### AIM
What lies from the line containing "The Blender Python" through the line containing "0.006)], m_gw, 24).mesh('decanter')"? Print exactly those lines, with both ends, and no others.

### EXCERPTED RECORDS

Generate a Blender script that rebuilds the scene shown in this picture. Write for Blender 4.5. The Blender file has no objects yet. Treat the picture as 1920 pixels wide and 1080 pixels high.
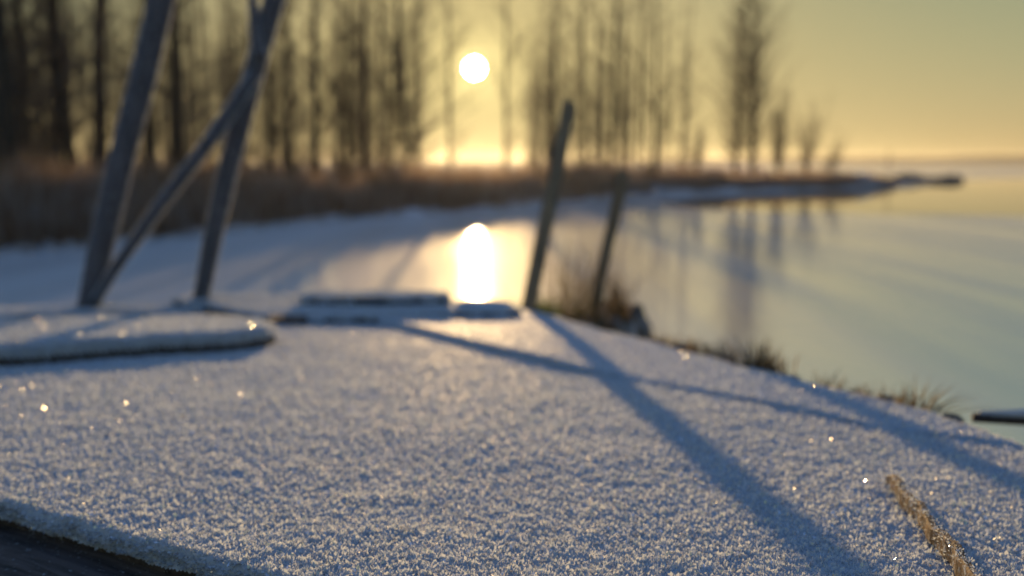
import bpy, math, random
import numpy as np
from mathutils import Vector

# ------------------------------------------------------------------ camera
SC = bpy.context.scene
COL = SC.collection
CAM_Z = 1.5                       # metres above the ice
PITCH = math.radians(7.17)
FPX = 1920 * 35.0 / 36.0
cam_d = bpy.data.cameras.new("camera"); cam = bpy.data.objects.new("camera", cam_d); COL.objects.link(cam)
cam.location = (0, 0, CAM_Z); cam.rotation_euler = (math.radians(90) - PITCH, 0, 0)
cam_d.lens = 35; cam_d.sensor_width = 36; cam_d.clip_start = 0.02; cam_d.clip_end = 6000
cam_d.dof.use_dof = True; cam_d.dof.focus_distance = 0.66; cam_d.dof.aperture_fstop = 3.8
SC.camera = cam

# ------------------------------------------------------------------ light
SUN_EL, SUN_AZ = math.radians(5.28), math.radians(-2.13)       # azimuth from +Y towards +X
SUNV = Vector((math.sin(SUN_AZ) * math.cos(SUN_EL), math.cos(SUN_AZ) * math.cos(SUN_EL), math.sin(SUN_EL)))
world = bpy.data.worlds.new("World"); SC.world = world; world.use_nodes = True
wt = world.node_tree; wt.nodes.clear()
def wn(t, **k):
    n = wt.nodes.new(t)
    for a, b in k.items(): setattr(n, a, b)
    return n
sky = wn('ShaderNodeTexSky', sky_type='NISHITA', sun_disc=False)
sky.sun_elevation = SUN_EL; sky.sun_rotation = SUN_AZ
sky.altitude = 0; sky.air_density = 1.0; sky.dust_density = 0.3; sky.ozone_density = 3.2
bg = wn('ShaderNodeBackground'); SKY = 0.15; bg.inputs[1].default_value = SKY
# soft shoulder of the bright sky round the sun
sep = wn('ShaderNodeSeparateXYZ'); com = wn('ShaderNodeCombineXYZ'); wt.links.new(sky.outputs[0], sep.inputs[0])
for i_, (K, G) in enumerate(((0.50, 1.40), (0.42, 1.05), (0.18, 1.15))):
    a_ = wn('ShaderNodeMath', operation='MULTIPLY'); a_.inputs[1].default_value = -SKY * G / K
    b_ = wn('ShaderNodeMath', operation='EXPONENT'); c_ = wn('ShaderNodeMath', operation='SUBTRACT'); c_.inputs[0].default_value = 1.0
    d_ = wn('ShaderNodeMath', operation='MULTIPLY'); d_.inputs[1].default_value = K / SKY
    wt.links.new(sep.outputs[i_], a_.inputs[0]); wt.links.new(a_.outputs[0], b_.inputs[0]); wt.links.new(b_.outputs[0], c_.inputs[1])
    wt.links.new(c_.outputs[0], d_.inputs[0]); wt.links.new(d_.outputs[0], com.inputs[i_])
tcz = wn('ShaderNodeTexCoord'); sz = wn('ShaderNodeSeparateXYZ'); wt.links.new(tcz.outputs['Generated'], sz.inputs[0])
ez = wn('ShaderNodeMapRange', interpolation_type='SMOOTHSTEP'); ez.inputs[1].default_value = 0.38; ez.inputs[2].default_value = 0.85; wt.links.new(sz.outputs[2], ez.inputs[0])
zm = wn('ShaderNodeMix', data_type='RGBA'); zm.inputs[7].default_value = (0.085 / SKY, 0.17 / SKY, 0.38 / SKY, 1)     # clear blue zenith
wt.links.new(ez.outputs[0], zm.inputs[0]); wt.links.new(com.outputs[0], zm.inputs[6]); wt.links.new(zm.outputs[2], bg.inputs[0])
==
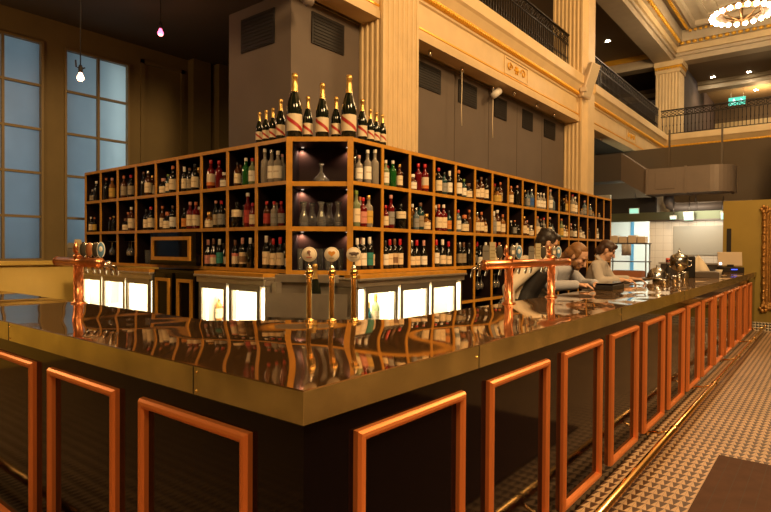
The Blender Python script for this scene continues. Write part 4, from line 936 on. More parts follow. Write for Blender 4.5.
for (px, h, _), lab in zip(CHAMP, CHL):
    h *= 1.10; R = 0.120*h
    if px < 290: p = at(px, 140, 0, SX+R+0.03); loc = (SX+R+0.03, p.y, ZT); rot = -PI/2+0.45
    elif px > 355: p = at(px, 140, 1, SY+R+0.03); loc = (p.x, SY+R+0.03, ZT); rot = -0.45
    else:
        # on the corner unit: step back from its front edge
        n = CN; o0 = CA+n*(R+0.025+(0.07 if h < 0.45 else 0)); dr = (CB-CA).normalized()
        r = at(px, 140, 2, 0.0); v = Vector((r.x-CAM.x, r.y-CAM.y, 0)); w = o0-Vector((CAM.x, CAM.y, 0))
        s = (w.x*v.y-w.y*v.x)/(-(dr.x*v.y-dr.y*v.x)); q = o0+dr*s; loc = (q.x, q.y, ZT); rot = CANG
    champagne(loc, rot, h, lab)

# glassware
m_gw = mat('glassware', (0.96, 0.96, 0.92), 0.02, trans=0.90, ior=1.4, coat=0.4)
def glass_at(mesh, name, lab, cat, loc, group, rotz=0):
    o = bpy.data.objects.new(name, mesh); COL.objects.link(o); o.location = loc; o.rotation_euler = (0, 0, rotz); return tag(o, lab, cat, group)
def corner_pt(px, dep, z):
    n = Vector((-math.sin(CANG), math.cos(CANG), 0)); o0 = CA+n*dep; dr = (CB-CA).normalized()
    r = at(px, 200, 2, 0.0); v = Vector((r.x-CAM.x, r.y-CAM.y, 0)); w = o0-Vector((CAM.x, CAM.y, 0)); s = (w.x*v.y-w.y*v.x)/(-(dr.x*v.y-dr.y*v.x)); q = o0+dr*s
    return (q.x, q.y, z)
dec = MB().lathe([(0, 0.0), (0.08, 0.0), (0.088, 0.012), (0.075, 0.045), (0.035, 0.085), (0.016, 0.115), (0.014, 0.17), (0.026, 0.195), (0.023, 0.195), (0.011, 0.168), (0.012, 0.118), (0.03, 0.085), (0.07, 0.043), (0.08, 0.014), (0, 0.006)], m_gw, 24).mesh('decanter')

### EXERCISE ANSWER
The Blender Python script for this scene continues. Write part 4, from line 936 on. More parts follow. Write for Blender 4.5.
for (px, h, _), lab in zip(CHAMP, CHL):
    h *= 1.10; R = 0.120*h
    if px < 290: p = at(px, 140, 0, SX+R+0.03); loc = (SX+R+0.03, p.y, ZT); rot = -PI/2+0.45
    elif px > 355: p = at(px, 140, 1, SY+R+0.03); loc = (p.x, SY+R+0.03, ZT); rot = -0.45
    else:
        # on the corner unit: step back from its front edge
        n = CN; o0 = CA+n*(R+0.025+(0.07 if h < 0.45 else 0)); dr = (CB-CA).normalized()
        r = at(px, 140, 2, 0.0); v = Vector((r.x-CAM.x, r.y-CAM.y, 0)); w = o0-Vector((CAM.x, CAM.y, 0))
        s = (w.x*v.y-w.y*v.x)/(-(dr.x*v.y-dr.y*v.x)); q = o0+dr*s; loc = (q.x, q.y, ZT); rot = CANG
    champagne(loc, rot, h, lab)

# glassware
m_gw = mat('glassware', (0.96, 0.96, 0.92), 0.02, trans=0.90, ior=1.4, coat=0.4)
def glass_at(mesh, name, lab, cat, loc, group, rotz=0):
    o = bpy.data.objects.new(name, mesh); COL.objects.link(o); o.location = loc; o.rotation_euler = (0, 0, rotz); return tag(o, lab, cat, group)
def corner_pt(px, dep, z):
    n = Vector((-math.sin(CANG), math.cos(CANG), 0)); o0 = CA+n*dep; dr = (CB-CA).normalized()
    r = at(px, 200, 2, 0.0); v = Vector((r.x-CAM.x, r.y-CAM.y, 0)); w = o0-Vector((CAM.x, CAM.y, 0)); s = (w.x*v.y-w.y*v.x)/(-(dr.x*v.y-dr.y*v.x)); q = o0+dr*s
    return (q.x, q.y, z)
dec = MB().lathe([(0, 0.0), (0.08, 0.0), (0.088, 0.012), (0.075, 0.045), (0.035, 0.085), (0.016, 0.115), (0.014, 0.17), (0.026, 0.195), (0.023, 0.195), (0.011, 0.168), (0.012, 0.118), (0.03, 0.085), (0.07, 0.043), (0.08, 0.014), (0, 0.006)], m_gw, 24).mesh('decanter')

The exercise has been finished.